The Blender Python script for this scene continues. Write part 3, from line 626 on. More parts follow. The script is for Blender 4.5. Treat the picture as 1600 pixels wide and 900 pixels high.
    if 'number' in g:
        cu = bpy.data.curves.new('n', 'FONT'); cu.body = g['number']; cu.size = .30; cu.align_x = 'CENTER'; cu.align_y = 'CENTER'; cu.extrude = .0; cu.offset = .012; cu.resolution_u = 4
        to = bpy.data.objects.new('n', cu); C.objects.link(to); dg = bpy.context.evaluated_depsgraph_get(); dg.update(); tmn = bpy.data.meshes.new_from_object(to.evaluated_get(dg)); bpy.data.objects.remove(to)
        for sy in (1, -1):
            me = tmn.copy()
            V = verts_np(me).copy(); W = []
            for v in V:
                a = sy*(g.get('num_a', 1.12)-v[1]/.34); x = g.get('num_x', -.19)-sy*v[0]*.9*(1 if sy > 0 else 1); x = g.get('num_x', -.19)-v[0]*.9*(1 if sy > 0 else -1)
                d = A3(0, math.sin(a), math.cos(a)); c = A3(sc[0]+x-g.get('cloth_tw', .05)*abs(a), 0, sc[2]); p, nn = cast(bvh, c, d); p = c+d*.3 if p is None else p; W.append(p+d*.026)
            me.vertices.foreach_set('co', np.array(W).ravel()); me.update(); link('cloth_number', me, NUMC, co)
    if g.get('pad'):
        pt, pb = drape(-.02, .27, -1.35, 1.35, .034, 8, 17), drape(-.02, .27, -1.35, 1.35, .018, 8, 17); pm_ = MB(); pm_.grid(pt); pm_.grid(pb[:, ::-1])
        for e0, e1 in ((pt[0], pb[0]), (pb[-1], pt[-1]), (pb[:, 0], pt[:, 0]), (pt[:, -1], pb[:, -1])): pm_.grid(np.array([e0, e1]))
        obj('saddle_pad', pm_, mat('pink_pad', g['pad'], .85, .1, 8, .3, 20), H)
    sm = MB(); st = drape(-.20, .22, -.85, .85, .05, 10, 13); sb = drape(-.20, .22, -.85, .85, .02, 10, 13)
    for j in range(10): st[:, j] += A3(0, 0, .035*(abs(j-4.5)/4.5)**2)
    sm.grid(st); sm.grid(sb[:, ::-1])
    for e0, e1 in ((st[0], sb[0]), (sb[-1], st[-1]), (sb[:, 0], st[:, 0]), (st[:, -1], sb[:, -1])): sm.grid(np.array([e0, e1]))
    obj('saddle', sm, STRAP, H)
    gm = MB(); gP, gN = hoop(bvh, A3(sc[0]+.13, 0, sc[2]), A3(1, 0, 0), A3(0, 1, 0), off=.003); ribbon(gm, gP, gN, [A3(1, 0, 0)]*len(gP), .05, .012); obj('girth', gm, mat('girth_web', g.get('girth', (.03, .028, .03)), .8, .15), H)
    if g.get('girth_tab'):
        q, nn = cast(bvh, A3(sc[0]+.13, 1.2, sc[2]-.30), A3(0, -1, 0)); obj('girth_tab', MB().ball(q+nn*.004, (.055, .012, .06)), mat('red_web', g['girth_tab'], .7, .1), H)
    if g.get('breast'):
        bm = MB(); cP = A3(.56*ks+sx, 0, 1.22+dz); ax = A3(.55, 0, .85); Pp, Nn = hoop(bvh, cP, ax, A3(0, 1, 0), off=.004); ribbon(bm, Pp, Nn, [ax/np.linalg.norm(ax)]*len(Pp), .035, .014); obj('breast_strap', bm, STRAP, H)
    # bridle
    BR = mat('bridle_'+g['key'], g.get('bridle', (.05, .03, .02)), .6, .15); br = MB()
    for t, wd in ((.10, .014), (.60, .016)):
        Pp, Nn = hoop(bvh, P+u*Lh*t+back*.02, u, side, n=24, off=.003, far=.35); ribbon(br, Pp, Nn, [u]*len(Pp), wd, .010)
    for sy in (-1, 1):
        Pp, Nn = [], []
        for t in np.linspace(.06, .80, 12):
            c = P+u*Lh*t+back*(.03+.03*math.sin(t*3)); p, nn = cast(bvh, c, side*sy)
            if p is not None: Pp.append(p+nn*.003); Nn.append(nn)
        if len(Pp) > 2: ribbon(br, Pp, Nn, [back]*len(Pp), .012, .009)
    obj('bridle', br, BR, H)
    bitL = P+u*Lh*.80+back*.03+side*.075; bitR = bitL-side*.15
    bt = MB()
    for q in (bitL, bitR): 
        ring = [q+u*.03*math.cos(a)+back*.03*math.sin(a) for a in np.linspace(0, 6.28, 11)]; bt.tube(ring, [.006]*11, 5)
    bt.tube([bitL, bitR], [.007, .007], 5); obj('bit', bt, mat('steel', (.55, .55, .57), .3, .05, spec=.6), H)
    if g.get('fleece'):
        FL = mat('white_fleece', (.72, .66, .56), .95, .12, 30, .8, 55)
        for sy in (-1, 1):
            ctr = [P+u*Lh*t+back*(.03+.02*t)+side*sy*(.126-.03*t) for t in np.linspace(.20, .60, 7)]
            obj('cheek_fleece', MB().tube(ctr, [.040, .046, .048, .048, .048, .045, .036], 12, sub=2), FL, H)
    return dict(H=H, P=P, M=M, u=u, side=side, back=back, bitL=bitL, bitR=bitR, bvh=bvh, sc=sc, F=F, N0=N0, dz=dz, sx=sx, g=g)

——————

- **THE PROBLEM**
Transcribe all of the material exactly. Omit nothing.

- **IN RESPONSE**
The Blender Python script for this scene continues. Write part 3, from line 626 on. More parts follow. The script is for Blender 4.5. Treat the picture as 1600 pixels wide and 900 pixels high.
    if 'number' in g:
        cu = bpy.data.curves.new('n', 'FONT'); cu.body = g['number']; cu.size = .30; cu.align_x = 'CENTER'; cu.align_y = 'CENTER'; cu.extrude = .0; cu.offset = .012; cu.resolution_u = 4
        to = bpy.data.objects.new('n', cu); C.objects.link(to); dg = bpy.context.evaluated_depsgraph_get(); dg.update(); tmn = bpy.data.meshes.new_from_object(to.evaluated_get(dg)); bpy.data.objects.remove(to)
        for sy in (1, -1):
            me = tmn.copy()
            V = verts_np(me).copy(); W = []
            for v in V:
                a = sy*(g.get('num_a', 1.12)-v[1]/.34); x = g.get('num_x', -.19)-sy*v[0]*.9*(1 if sy > 0 else 1); x = g.get('num_x', -.19)-v[0]*.9*(1 if sy > 0 else -1)
                d = A3(0, math.sin(a), math.cos(a)); c = A3(sc[0]+x-g.get('cloth_tw', .05)*abs(a), 0, sc[2]); p, nn = cast(bvh, c, d); p = c+d*.3 if p is None else p; W.append(p+d*.026)
            me.vertices.foreach_set('co', np.array(W).ravel()); me.update(); link('cloth_number', me, NUMC, co)
    if g.get('pad'):
        pt, pb = drape(-.02, .27, -1.35, 1.35, .034, 8, 17), drape(-.02, .27, -1.35, 1.35, .018, 8, 17); pm_ = MB(); pm_.grid(pt); pm_.grid(pb[:, ::-1])
        for e0, e1 in ((pt[0], pb[0]), (pb[-1], pt[-1]), (pb[:, 0], pt[:, 0]), (pt[:, -1], pb[:, -1])): pm_.grid(np.array([e0, e1]))
        obj('saddle_pad', pm_, mat('pink_pad', g['pad'], .85, .1, 8, .3, 20), H)
    sm = MB(); st = drape(-.20, .22, -.85, .85, .05, 10, 13); sb = drape(-.20, .22, -.85, .85, .02, 10, 13)
    for j in range(10): st[:, j] += A3(0, 0, .035*(abs(j-4.5)/4.5)**2)
    sm.grid(st); sm.grid(sb[:, ::-1])
    for e0, e1 in ((st[0], sb[0]), (sb[-1], st[-1]), (sb[:, 0], st[:, 0]), (st[:, -1], sb[:, -1])): sm.grid(np.array([e0, e1]))
    obj('saddle', sm, STRAP, H)
    gm = MB(); gP, gN = hoop(bvh, A3(sc[0]+.13, 0, sc[2]), A3(1, 0, 0), A3(0, 1, 0), off=.003); ribbon(gm, gP, gN, [A3(1, 0, 0)]*len(gP), .05, .012); obj('girth', gm, mat('girth_web', g.get('girth', (.03, .028, .03)), .8, .15), H)
    if g.get('girth_tab'):
        q, nn = cast(bvh, A3(sc[0]+.13, 1.2, sc[2]-.30), A3(0, -1, 0)); obj('girth_tab', MB().ball(q+nn*.004, (.055, .012, .06)), mat('red_web', g['girth_tab'], .7, .1), H)
    if g.get('breast'):
        bm = MB(); cP = A3(.56*ks+sx, 0, 1.22+dz); ax = A3(.55, 0, .85); Pp, Nn = hoop(bvh, cP, ax, A3(0, 1, 0), off=.004); ribbon(bm, Pp, Nn, [ax/np.linalg.norm(ax)]*len(Pp), .035, .014); obj('breast_strap', bm, STRAP, H)
    # bridle
    BR = mat('bridle_'+g['key'], g.get('bridle', (.05, .03, .02)), .6, .15); br = MB()
    for t, wd in ((.10, .014), (.60, .016)):
        Pp, Nn = hoop(bvh, P+u*Lh*t+back*.02, u, side, n=24, off=.003, far=.35); ribbon(br, Pp, Nn, [u]*len(Pp), wd, .010)
    for sy in (-1, 1):
        Pp, Nn = [], []
        for t in np.linspace(.06, .80, 12):
            c = P+u*Lh*t+back*(.03+.03*math.sin(t*3)); p, nn = cast(bvh, c, side*sy)
            if p is not None: Pp.append(p+nn*.003); Nn.append(nn)
        if len(Pp) > 2: ribbon(br, Pp, Nn, [back]*len(Pp), .012, .009)
    obj('bridle', br, BR, H)
    bitL = P+u*Lh*.80+back*.03+side*.075; bitR = bitL-side*.15
    bt = MB()
    for q in (bitL, bitR): 
        ring = [q+u*.03*math.cos(a)+back*.03*math.sin(a) for a in np.linspace(0, 6.28, 11)]; bt.tube(ring, [.006]*11, 5)
    bt.tube([bitL, bitR], [.007, .007], 5); obj('bit', bt, mat('steel', (.55, .55, .57), .3, .05, spec=.6), H)
    if g.get('fleece'):
        FL = mat('white_fleece', (.72, .66, .56), .95, .12, 30, .8, 55)
        for sy in (-1, 1):
            ctr = [P+u*Lh*t+back*(.03+.02*t)+side*sy*(.126-.03*t) for t in np.linspace(.20, .60, 7)]
            obj('cheek_fleece', MB().tube(ctr, [.040, .046, .048, .048, .048, .045, .036], 12, sub=2), FL, H)
    return dict(H=H, P=P, M=M, u=u, side=side, back=back, bitL=bitL, bitR=bitR, bvh=bvh, sc=sc, F=F, N0=N0, dz=dz, sx=sx, g=g)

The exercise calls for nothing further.